--- START OF DATA ---
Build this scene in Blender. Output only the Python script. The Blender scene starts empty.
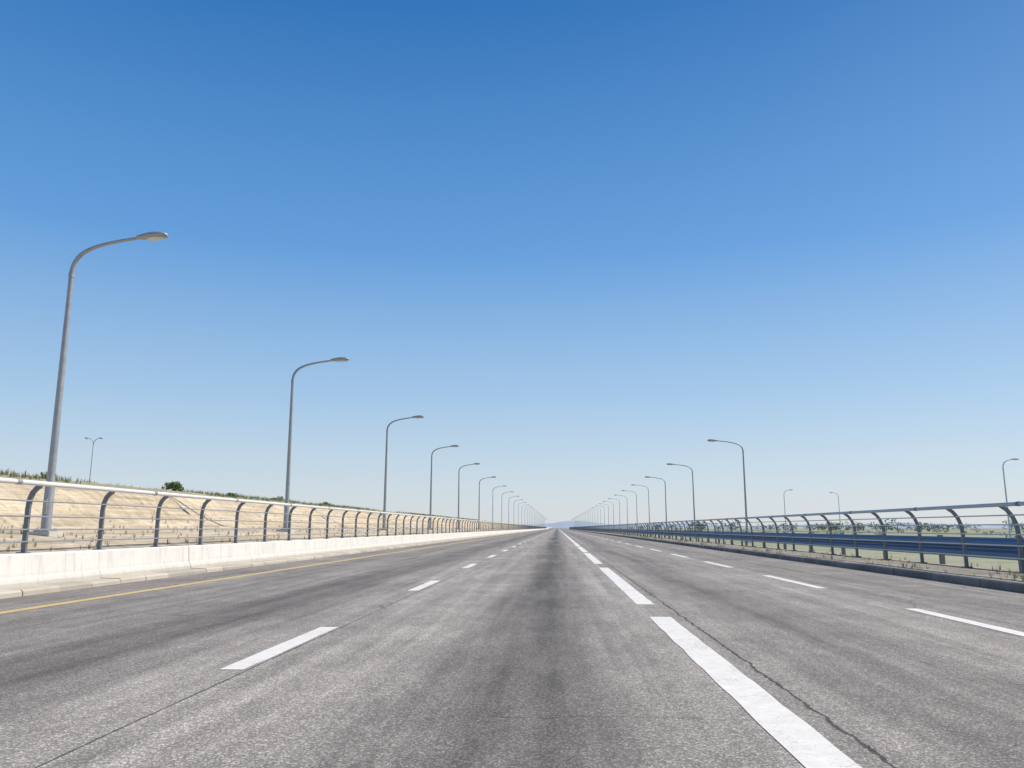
import bpy, math, random
from mathutils import Vector, noise
random.seed(7)
S=bpy.context.scene
R=math.radians

# ---------------------------------------------------------------- helpers
def new_mat(name):
    m=bpy.data.materials.new(name); m.use_nodes=True
    nt=m.node_tree
    b=nt.nodes['Principled BSDF']
    return m,nt,b
def N(nt,t,**kw):
    n=nt.nodes.new(t)
    for k,v in kw.items(): setattr(n,k,v)
    return n
def L(nt,a,b): nt.links.new(a,b)
def mth(nt,op,a,b=None,c=None,clamp=False):
    n=N(nt,'ShaderNodeMath',operation=op); n.use_clamp=clamp
    for i,v in enumerate((a,b,c)):
        if v is None: continue
        if isinstance(v,(int,float)): n.inputs[i].default_value=v
        else: L(nt,v,n.inputs[i])
    return n.outputs[0]
def mix(nt,f,a,b,mode='MIX'):
    n=N(nt,'ShaderNodeMix',data_type='RGBA',blend_type=mode)
    for sock,v in ((n.inputs[0],f),(n.inputs[6],a),(n.inputs[7],b)):
        if isinstance(v,(int,float)):
            sock.default_value=v if sock.type=='VALUE' else (v,v,v,1)
        elif isinstance(v,tuple): sock.default_value=(*v,1) if len(v)==3 else v
        else: L(nt,v,sock)
    return n.outputs[2]
def ramp(nt,f,stops,interp='LINEAR'):
    n=N(nt,'ShaderNodeValToRGB'); cr=n.color_ramp; cr.interpolation=interp
    while len(cr.elements)<len(stops): cr.elements.new(0.5)
    for e,(p,c) in zip(cr.elements,stops):
        e.position=p; e.color=(c,c,c,1) if isinstance(c,(int,float)) else (*c,1)
    L(nt,f,n.inputs[0]); return n.outputs[0]
def coords(nt,scale=(1,1,1)):
    tc=N(nt,'ShaderNodeTexCoord'); mp=N(nt,'ShaderNodeMapping')
    mp.inputs['Scale'].default_value=scale
    L(nt,tc.outputs['Object'],mp.inputs[0]); return mp.outputs[0]
def noi(nt,vec,scale,detail=4,rough=.55,dist=0):
    n=N(nt,'ShaderNodeTexNoise'); n.inputs['Scale'].default_value=scale
    n.inputs['Detail'].default_value=detail; n.inputs['Roughness'].default_value=rough
    n.inputs['Distortion'].default_value=dist
    L(nt,vec,n.inputs['Vector']); return n.outputs['Fac']
def bump(nt,b,h,strength=.3,dist=.02):
    n=N(nt,'ShaderNodeBump'); n.inputs['Strength'].default_value=strength
    n.inputs['Distance'].default_value=dist
    L(nt,h,n.inputs['Height']); L(nt,n.outputs[0],b.inputs['Normal'])

class MB:
    def __init__(s): s.v=[];s.f=[];s.m=[]
    def face(s,idx,mi=0): s.f.append(tuple(idx)); s.m.append(mi)
    def quad(s,a,b,c,d,mi=0):
        i=len(s.v); s.v+= [a,b,c,d]; s.face((i,i+1,i+2,i+3),mi)
    def box(s,x0,x1,y0,y1,z0,z1,mi=0):
        i=len(s.v)
        s.v+=[(x0,y0,z0),(x1,y0,z0),(x1,y1,z0),(x0,y1,z0),(x0,y0,z1),(x1,y0,z1),(x1,y1,z1),(x0,y1,z1)]
        for q in ((3,2,1,0),(4,5,6,7),(0,1,5,4),(1,2,6,5),(2,3,7,6),(3,0,4,7)): s.face([i+k for k in q],mi)
    def rings(s,rings,mi=0,cap=True):
        i=len(s.v); n=len(rings[0])
        for r in rings: s.v+=[tuple(p) for p in r]
        for a in range(len(rings)-1):
            for k in range(n):
                s.face((i+a*n+k,i+a*n+(k+1)%n,i+(a+1)*n+(k+1)%n,i+(a+1)*n+k),mi)
        if cap:
            s.face([i+k for k in range(n)][::-1],mi)
            s.face([i+(len(rings)-1)*n+k for k in range(n)],mi)
    def tube(s,path,rad,n=8,ref=(0,1,0),mi=0,rect=None):
        P=[Vector(p) for p in path]; ref=Vector(ref); rr=[]
        for k,p in enumerate(P):
            t=(P[min(k+1,len(P)-1)]-P[max(k-1,0)]).normalized()
            a=t.cross(ref).normalized(); b=a.cross(t).normalized()
            if rect:
                w,h=rect; rr.append([p+a*w+b*h,p-a*w+b*h,p-a*w-b*h,p+a*w-b*h])
            else:
                r=rad[k] if isinstance(rad,(list,tuple)) else rad
                rr.append([p+(a*math.cos(q)+b*math.sin(q))*r for q in [2*math.pi*j/n for j in range(n)]])
        s.rings(rr,mi)
    def obj(s,name,mats,smooth=False,loc=(0,0,0),fixn=True):
        me=bpy.data.meshes.new(name); me.from_pydata(s.v,[],s.f)
        for m in mats: me.materials.append(m)
        me.polygons.foreach_set('material_index',s.m)
        if smooth: me.polygons.foreach_set('use_smooth',[True]*len(s.f))
        me.update()
        if fixn:
            import bmesh
            bm=bmesh.new(); bm.from_mesh(me); bmesh.ops.recalc_face_normals(bm,faces=bm.faces); bm.to_mesh(me); bm.free()
        o=bpy.data.objects.new(name,me); o.location=loc
        S.collection.objects.link(o)
        if smooth:
            try: me.set_sharp_from_angle(angle=R(40))
            except Exception: pass
        return o

# ---------------------------------------------------------------- materials
def asphalt():
    m,nt,b=new_mat('asphalt')
    v=coords(nt); vs=coords(nt,(1,.03,1)); vs2=coords(nt,(1,.12,1))
    sep=N(nt,'ShaderNodeSeparateXYZ'); L(nt,v,sep.inputs[0]); X,Y=sep.outputs[0],sep.outputs[1]
    wob=noi(nt,vs2,.7,3)
    xw=mth(nt,'ADD',X,mth(nt,'MULTIPLY',mth(nt,'SUBTRACT',wob,.5),.7))
    xf=mth(nt,'DIVIDE',mth(nt,'ADD',xw,9.),18.)
    def p(x): return (x+9)/18
    # oil / rubber darkening in the lanes
    band=ramp(nt,xf,[(p(-8.9),.62),(p(-7.4),.92),(p(-6.4),.62),(p(-5.3),.98),(p(-4.6),.50),(p(-3.8),.50),(p(-3.0),1.0),(p(-1.6),1.08),
        (p(-.9),.92),(p(-.25),.10),(p(.4),.90),(p(1.0),1.06),(p(1.9),.86),(p(2.6),.48),(p(3.5),.96),(p(4.9),.96),(p(6.0),.58),(p(7.2),.95),(p(8.2),.62)],'B_SPLINE')
    bmk=mth(nt,'MULTIPLY_ADD',noi(nt,coords(nt,(.5,.05,1)),1.6,3),2.6,-.3,clamp=True)
    band=mix(nt,bmk,.93,band)
    st=noi(nt,vs,3.0,6,.66)
    stf=mth(nt,'MULTIPLY_ADD',st,1.5,.25)
    big=mth(nt,'MULTIPLY_ADD',noi(nt,v,.45,6,.62),.9,.55)
    mid=mth(nt,'MULTIPLY_ADD',noi(nt,coords(nt,(1,.35,1)),4,6,.7),.9,.55)
    grain=noi(nt,v,110,3,.8)
    gf=mth(nt,'MULTIPLY_ADD',grain,3.0,-.5)
    vo=N(nt,'ShaderNodeTexVoronoi'); vo.inputs['Scale'].default_value=95; L(nt,v,vo.inputs['Vector'])
    sp=N(nt,'ShaderNodeSeparateColor'); L(nt,vo.outputs['Color'],sp.inputs[0])
    agg=mth(nt,'MULTIPLY_ADD',mth(nt,'POWER',sp.outputs[0],3),1.2,.72)
    f=mth(nt,'MULTIPLY',mth(nt,'MULTIPLY',mth(nt,'MULTIPLY',band,stf),mth(nt,'MULTIPLY',big,gf)),mth(nt,'MULTIPLY',agg,mid))
    blo=ramp(nt,noi(nt,v,2.2,5,.65),[(.62,0),(.76,1)])
    f=mth(nt,'MULTIPLY',f,mth(nt,'MULTIPLY_ADD',blo,.25,1))
    sv=N(nt,'ShaderNodeTexVoronoi'); sv.inputs['Scale'].default_value=.38; L(nt,v,sv.inputs['Vector'])
    sdist=mth(nt,'ADD',sv.outputs['Distance'],mth(nt,'MULTIPLY',mth(nt,'SUBTRACT',noi(nt,v,7,5,.7),.5),.09))
    spill=mth(nt,'MULTIPLY',ramp(nt,sdist,[(.018,1),(.05,0)]),.4)
    f=mth(nt,'MULTIPLY',f,mth(nt,'ADD',spill,1))
    def seam(x0,w,amp,sc):
        wb=mth(nt,'MULTIPLY',mth(nt,'SUBTRACT',noi(nt,v,sc,6,.75),.5),amp)
        d=mth(nt,'ABSOLUTE',mth(nt,'SUBTRACT',mth(nt,'ADD',X,wb),x0))
        wn=mth(nt,'MULTIPLY_ADD',noi(nt,v,6,3),w*1.6,w*.1)
        return mth(nt,'LESS_THAN',d,wn)
    s1=seam(1.56,.015,.16,1.9); s2=seam(-2.44,.010,.05,.9); s3=seam(5.25,.007,.06,1.2); s4=seam(-6.0,.007,.10,1.2)
    vd=N(nt,'ShaderNodeTexVoronoi',feature='DISTANCE_TO_EDGE'); vd.inputs['Scale'].default_value=.3
    wv=N(nt,'ShaderNodeTexNoise'); wv.inputs['Scale'].default_value=1.4; wv.inputs['Detail'].default_value=6; L(nt,v,wv.inputs['Vector'])
    va=N(nt,'ShaderNodeVectorMath',operation='MULTIPLY_ADD'); L(nt,wv.outputs['Color'],va.inputs[0]); va.inputs[1].default_value=(.5,.5,0); L(nt,coords(nt,(.5,1.1,0)),va.inputs[2])
    L(nt,va.outputs[0],vd.inputs['Vector'])
    cm=ramp(nt,noi(nt,v,.33,3),[(.46,0),(.56,1)])
    ck=mth(nt,'MULTIPLY',mth(nt,'MULTIPLY',mth(nt,'LESS_THAN',vd.outputs['Distance'],.0024),cm),.6)
    dark=mth(nt,'MAXIMUM',mth(nt,'MAXIMUM',s1,s2),mth(nt,'MAXIMUM',mth(nt,'MAXIMUM',s3,s4),ck))
    base=mix(nt,1.0,(.325,.293,.255),f,'MULTIPLY')
    col=mix(nt,mth(nt,'MULTIPLY',dark,.75),base,(.02,.019,.018))
    L(nt,col,b.inputs['Base Color']); b.inputs['Roughness'].default_value=.85
    b.inputs['Specular IOR Level'].default_value=.25
    h=mth(nt,'SUBTRACT',mth(nt,'ADD',grain,mth(nt,'MULTIPLY',sp.outputs[0],.4)),mth(nt,'MULTIPLY',dark,2))
    bump(nt,b,h,.5,.005)
    return m
def paint(name,c,wear=.5):
    m,nt,b=new_mat(name); v=coords(nt)
    n1=noi(nt,v,38,5,.75); n2=noi(nt,v,1.8,4,.6)
    k=mth(nt,'MULTIPLY_ADD',n2,.55,mth(nt,'MULTIPLY',n1,.8))
    w=ramp(nt,k,[(.74-.06*wear,0),(.88,1)])
    w=mth(nt,'MULTIPLY',w,wear*1.3,clamp=True)
    d=mth(nt,'MULTIPLY_ADD',noi(nt,v,9,4),.35,.78)
    c1=mix(nt,1.0,c,d,'MULTIPLY')
    L(nt,mix(nt,w,c1,(.20,.18,.16)),b.inputs['Base Color']); b.inputs['Roughness'].default_value=.65
    bump(nt,b,n1,.3,.004)
    return m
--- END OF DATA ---
Reproduce exactly the run of lines that opens the listing and closes with the line holding "R=math.radians". Pictures are excluded.

Build this scene in Blender. Output only the Python script. The Blender scene starts empty.
import bpy, math, random
from mathutils import Vector, noise
random.seed(7)
S=bpy.context.scene
R=math.radians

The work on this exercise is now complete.